Ja, liebe Gemeinde, das ist so eine Sache mit dem Beten. Ich vermute mal, wir alle kennen Beten vor allem als Bitten. Und wahrscheinlich haben wir das alle schon mal getan, uns buchstäblich die Seele aus dem Leib gebetet. Nicht nachgelassen und immer und immer wieder Gott um seine Hilfe gebeten, ihm in den Ohren gelegen und ständig an seine Tür geklopft, ihn angefleht, dass er uns hört und die Dinge zum Guten wendet. In dem einen Moment haben wir gestammelt und im nächsten schönste Formulierungen gesucht, wir haben zu bekannten Formeln gegriffen und alle möglichen neuen Wendungen probiert. Wir haben die Hände gefaltet, und wir haben sie zum Himmel gehoben, wir haben uns hingekniet, und vielleicht haben wir sogar im Staub gelegen. Wir waren ganz bei uns und wir waren außer uns, wir haben geflüstert und wir haben geschrien, wir saßen in der Kirche und hockten im stillen Kämmerlein. Wir haben gebetet und gebetet und gebetet und gedacht und gehofft und gefleht, wir müssten nur genug beten, dann würde schon alles gut.
Manchmal gelingt es sogar. Aber oft gelingt es nicht. Dann wendet sich nicht alles so, wie wir es uns gewünscht haben. Dann klappt es nicht mit der großen Liebe, die Prüfung wird vergeigt, die Firma muss doch Insolvenz anmelden, das Unheil wird nicht abgewendet, der geliebte Mensch stirbt. Alles Hoffen, alles Beten – umsonst. Ja, das ist eine Sache mit dem Beten.

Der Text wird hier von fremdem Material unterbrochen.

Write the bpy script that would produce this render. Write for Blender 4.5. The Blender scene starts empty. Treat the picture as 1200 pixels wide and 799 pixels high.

Auch im Predigttext für den heutigen Sonntag geht es – natürlich – um das Beten, und der Text schließt an an eine der bekanntesten Erzählungen der Bibel. Es ist die Erzählung vom goldenen Kalb. Mose, den Gott ausersehen hat, das Volk Israel nach der Befreiung aus der ägyptischen Sklaverei durch die Wüste in das gelobte Land zu führen, steigt auf den Berg Sinai, wo der Herr mit ihm redet. Die Erzählung will es, dass Mose dort vom Herrn vielerlei Gebote und Vorschriften erhält, die das Zusammenleben der Menschen ebenso regeln wie äußere Elemente der Gottesverehrung. Die Zehn Gebote gehören genauso dazu wie Vorschriften über die Bundeslade, die Stiftshütte oder auch so etwas wie die Priesterkleidung. Mose bleibt lange auf dem Berg, denn es sind viele Gebote und viele Vorschriften. Das dauert. So lang, so erfahren wir weiter, dass das Volk sich von ihm verlassen wähnt und denkt, er kommt vielleicht nie mehr wieder. Soll ja schon mal vorkommen, dass jemand auf einen Berg steigt und nicht wieder herunterkommt. Das Volk, ohnehin schon etwas ermattet von den vielen Tagen der Wanderung, wird unruhig. Es weiß ja nicht, ob das mit diesem Gott wirklich alles so stimmt und ob Mose tatsächlich ein geeigneter Anführer ist, der sie in die Freiheit führen wird. Kann man den beiden trauen? Sind sie wirklich das, was man sich von ihnen erhofft? Wartet am Ende wirklich das gelobte Land? Wird man je ankommen? Und dann kommt also dieser Mose nicht wieder. 40 Tage nicht und 40 Nächte nicht. Die Nervosität im Lager steigt. Und was man in jeder Krise beobachten kann, geschieht auch hier: Unruhe, Unsicherheit und Ungewissheit bereiten den Boden für Aberglauben und für die Bereitschaft, sich seine Götter selbst zu machen und lieber auf das zu vertrauen, was man selbst gemacht hat, als auf eine alles in allem doch recht unsichtbare Größe. Alle goldenen Ohrringe werden gesammelt, sie werden eingeschmolzen, und aus dem Gold wird eine Statue gegossen. Ein Kalb. Und für dieses Kalb, für diesen Götzen, für diesen Gott, den man sich selbst gemacht hat, wird ein Fest veranstaltet, es wird getrunken und gegessen und gelacht und gesungen. Und es wird getanzt.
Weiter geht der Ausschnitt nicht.